Repeat the data below exactly, dropping any pictures it holds.

--- start DATASET EXTRACT ---

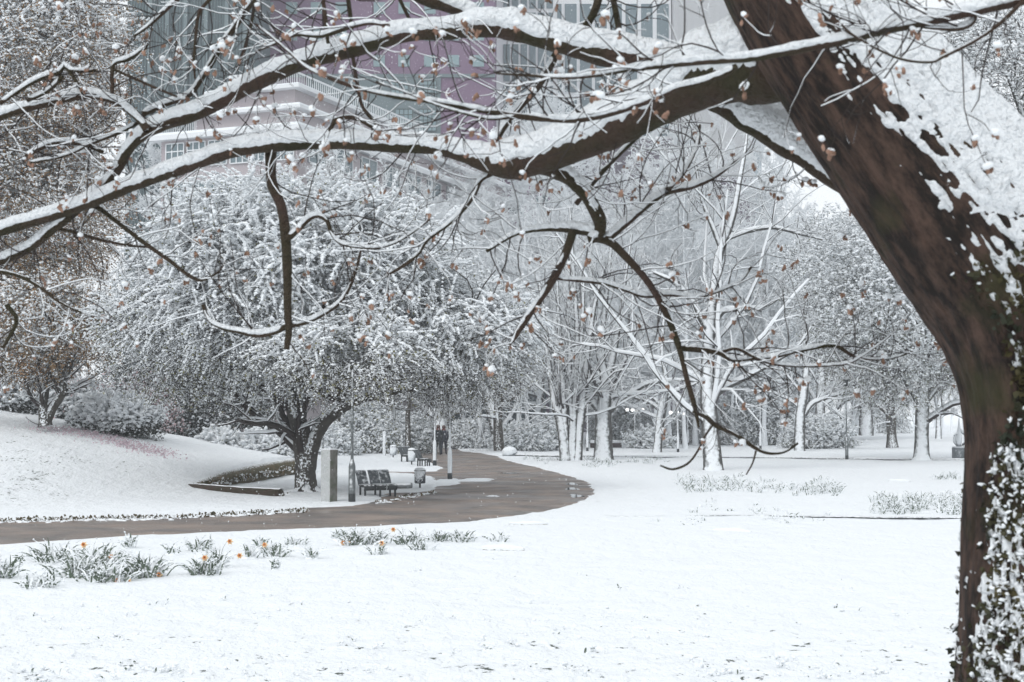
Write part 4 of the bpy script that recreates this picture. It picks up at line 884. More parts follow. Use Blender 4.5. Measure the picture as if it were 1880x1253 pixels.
bd = [(-.10, .05, .012), (-.06, .08, .04), (0, .13, .062), (.05, .19, .05), (.08, .25, .033), (.10, .29, .036), (.125, .30, .022), (.17, .295, .005)]
part('body', tubes(np.array([(x, 0, z) for x, z, r in bd]), np.array([r for x, z, r in bd]), 10, cap=True), M['dark'], bb)
part('tail', tubes(np.array([(-.06, 0, .08), (-.12, 0, .03), (-.17, 0, -.01)]), np.array([.03, .022, .01]), 6, cap=True), M['dark'], bb)
part('leg', tubes(np.array([(.0, .02, .10), (.01, .02, 0)]), np.array([.007, .006]), 5), M['dark'], bb); part('leg', tubes(np.array([(.0, -.02, .10), (.01, -.02, 0)]), np.array([.007, .006]), 5), M['dark'], bb)
# mossy ledges
def ledge(pts, label, m, rt, seed, snowline=True):
    sp = smooth_path(pts, n=8); P = np.array([(a, b_, c) for a, b_, c, r in sp]); R = np.array([r for a, b_, c, r in sp]); P[:, 2] += height(P[:, 0], P[:, 1]) * (1 if snowline else 0); o = P[len(P) // 2].copy(); o[2] = 0
    t = thing('garden_ledge', label, 'edging', o); V, F = tubes(P - o, R, 14, jit=.12, seed=seed, cap=True); part('bank', (V, F), M[m], t)
    if snowline: part('snow', tubes(P - o + np.array([.1, .35, .42]) * R[:, None], R * .72, 12, jit=.12, seed=seed), M['snow_soft'], t)
    rg = np.random.default_rng(seed + 1); pi_ = rg.integers(0, len(P) - 1, 1500); lp = P[pi_] + (P[pi_ + 1] - P[pi_]) * rg.random((1500, 1)) - o; lp = lp + rg.normal(0, .35, lp.shape) * [1, 1, .4] * R[pi_][:, None] + np.array([.8, -.3, .1]) * R[pi_][:, None]
    part('grass', leaves(lp, .11 if not snowline else .05, rg, droop=.5), M['grass'], t, smooth=False)
ledge([(-10.5, 46.2, .10, .12), (-10.05, 48.2, .20, .27), (-9.7, 51.5, .25, .33), (-9.3, 55, .29, .35), (-8.7, 60, .34, .34)], 'rusty grass-topped earth ledge running back from the path to the spreading tree', 'grass', .2, 5, False)
ledge([(-10.45, 46.2, .01, .05), (-10.0, 45.4, .06, .10), (-9.3, 44.6, .09, .13), (-8.1, 43.7, .10, .15), (-6.95, 42.8, .10, .16)], 'low snow-topped dark edging log in front of the spreading tree', 'bark', .1, 6)
for i, (p0, p1, r, lab) in enumerate([((885, 1014), (962, 1016), .06, 'flat mossy slab edge showing through the snow below the daffodils'), ((1310, 980), (1380, 984), .05, 'flat dark slab edge showing through the right-hand lawn'),
        ((1630, 886), (1672, 887), .05, 'small dark slab edge near the leafy lawn tree'), ((935, 968), (1005, 967), .04, 'thin dark kerb end beside the bend of the path')]):
    a, b_ = gd(*p0), gd(*p1); o = (a + b_) / 2; t = thing('slab', lab, 'slab', o)
    sp = np.array([a + (b_ - a) * q for q in np.linspace(0, 1, 12)]) - o; part('stone', tubes(sp + [0, 0, .045], r * np.sin(np.linspace(.15, pi - .15, 12)) ** .5, 8, jit=.3, seed=i), M['grass'], t)
    part('snow', tubes(sp + [0, .05, .075], r * 1.1 * np.sin(np.linspace(.15, pi - .15, 12)) ** .5, 8, jit=.3, seed=i), M['snow_soft'], t)
kb = [gd(*p) for p in ((1110, 953), (1200, 954), (1350, 951), (1500, 953), (1640, 955), (1800, 956), (2000, 957))]
t = thing('lawn_kerb', 'thin dark kerb line crossing the right-hand lawn', 'kerb', kb[3]); sp = smooth_path([list(p) for p in kb], n=14) - kb[3]
part('edge', tubes(sp + [0, 0, .05], np.full(len(sp), .022), 6, jit=.9, seed=3), M['dark'], t); part('snow', tubes(sp + [0, .04, .048], np.full(len(sp), .038), 6, jit=.7, seed=4), M['snow'], t)
kb = [gd(*p) for p in ((940, 838), (1000, 840), (1100, 841), (1250, 842), (1400, 843), (1600, 846), (1800, 848))]
t = thing('lawn_kerb', 'faint long kerb line behind the bare tree trunks', 'kerb', kb[3]); sp = smooth_path([list(p) for p in kb], n=10) - kb[3]
part('edge', tubes(sp + [0, 0, .06], np.full(len(sp), .06), 6, jit=.5, seed=5), M['dark'], t); part('snow', tubes(sp + [0, .09, .09], np.full(len(sp), .075), 6, jit=.3, seed=6), M['snow_soft'], t)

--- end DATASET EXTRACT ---

◆ COMPLETE RESPONSE ◆
Write part 4 of the bpy script that recreates this picture. It picks up at line 884. More parts follow. Use Blender 4.5. Measure the picture as if it were 1880x1253 pixels.
bd = [(-.10, .05, .012), (-.06, .08, .04), (0, .13, .062), (.05, .19, .05), (.08, .25, .033), (.10, .29, .036), (.125, .30, .022), (.17, .295, .005)]
part('body', tubes(np.array([(x, 0, z) for x, z, r in bd]), np.array([r for x, z, r in bd]), 10, cap=True), M['dark'], bb)
part('tail', tubes(np.array([(-.06, 0, .08), (-.12, 0, .03), (-.17, 0, -.01)]), np.array([.03, .022, .01]), 6, cap=True), M['dark'], bb)
part('leg', tubes(np.array([(.0, .02, .10), (.01, .02, 0)]), np.array([.007, .006]), 5), M['dark'], bb); part('leg', tubes(np.array([(.0, -.02, .10), (.01, -.02, 0)]), np.array([.007, .006]), 5), M['dark'], bb)
# mossy ledges
def ledge(pts, label, m, rt, seed, snowline=True):
    sp = smooth_path(pts, n=8); P = np.array([(a, b_, c) for a, b_, c, r in sp]); R = np.array([r for a, b_, c, r in sp]); P[:, 2] += height(P[:, 0], P[:, 1]) * (1 if snowline else 0); o = P[len(P) // 2].copy(); o[2] = 0
    t = thing('garden_ledge', label, 'edging', o); V, F = tubes(P - o, R, 14, jit=.12, seed=seed, cap=True); part('bank', (V, F), M[m], t)
    if snowline: part('snow', tubes(P - o + np.array([.1, .35, .42]) * R[:, None], R * .72, 12, jit=.12, seed=seed), M['snow_soft'], t)
    rg = np.random.default_rng(seed + 1); pi_ = rg.integers(0, len(P) - 1, 1500); lp = P[pi_] + (P[pi_ + 1] - P[pi_]) * rg.random((1500, 1)) - o; lp = lp + rg.normal(0, .35, lp.shape) * [1, 1, .4] * R[pi_][:, None] + np.array([.8, -.3, .1]) * R[pi_][:, None]
    part('grass', leaves(lp, .11 if not snowline else .05, rg, droop=.5), M['grass'], t, smooth=False)
ledge([(-10.5, 46.2, .10, .12), (-10.05, 48.2, .20, .27), (-9.7, 51.5, .25, .33), (-9.3, 55, .29, .35), (-8.7, 60, .34, .34)], 'rusty grass-topped earth ledge running back from the path to the spreading tree', 'grass', .2, 5, False)
ledge([(-10.45, 46.2, .01, .05), (-10.0, 45.4, .06, .10), (-9.3, 44.6, .09, .13), (-8.1, 43.7, .10, .15), (-6.95, 42.8, .10, .16)], 'low snow-topped dark edging log in front of the spreading tree', 'bark', .1, 6)
for i, (p0, p1, r, lab) in enumerate([((885, 1014), (962, 1016), .06, 'flat mossy slab edge showing through the snow below the daffodils'), ((1310, 980), (1380, 984), .05, 'flat dark slab edge showing through the right-hand lawn'),
        ((1630, 886), (1672, 887), .05, 'small dark slab edge near the leafy lawn tree'), ((935, 968), (1005, 967), .04, 'thin dark kerb end beside the bend of the path')]):
    a, b_ = gd(*p0), gd(*p1); o = (a + b_) / 2; t = thing('slab', lab, 'slab', o)
    sp = np.array([a + (b_ - a) * q for q in np.linspace(0, 1, 12)]) - o; part('stone', tubes(sp + [0, 0, .045], r * np.sin(np.linspace(.15, pi - .15, 12)) ** .5, 8, jit=.3, seed=i), M['grass'], t)
    part('snow', tubes(sp + [0, .05, .075], r * 1.1 * np.sin(np.linspace(.15, pi - .15, 12)) ** .5, 8, jit=.3, seed=i), M['snow_soft'], t)
kb = [gd(*p) for p in ((1110, 953), (1200, 954), (1350, 951), (1500, 953), (1640, 955), (1800, 956), (2000, 957))]
t = thing('lawn_kerb', 'thin dark kerb line crossing the right-hand lawn', 'kerb', kb[3]); sp = smooth_path([list(p) for p in kb], n=14) - kb[3]
part('edge', tubes(sp + [0, 0, .05], np.full(len(sp), .022), 6, jit=.9, seed=3), M['dark'], t); part('snow', tubes(sp + [0, .04, .048], np.full(len(sp), .038), 6, jit=.7, seed=4), M['snow'], t)
kb = [gd(*p) for p in ((940, 838), (1000, 840), (1100, 841), (1250, 842), (1400, 843), (1600, 846), (1800, 848))]
t = thing('lawn_kerb', 'faint long kerb line behind the bare tree trunks', 'kerb', kb[3]); sp = smooth_path([list(p) for p in kb], n=10) - kb[3]
part('edge', tubes(sp + [0, 0, .06], np.full(len(sp), .06), 6, jit=.5, seed=5), M['dark'], t); part('snow', tubes(sp + [0, .09, .09], np.full(len(sp), .075), 6, jit=.3, seed=6), M['snow_soft'], t)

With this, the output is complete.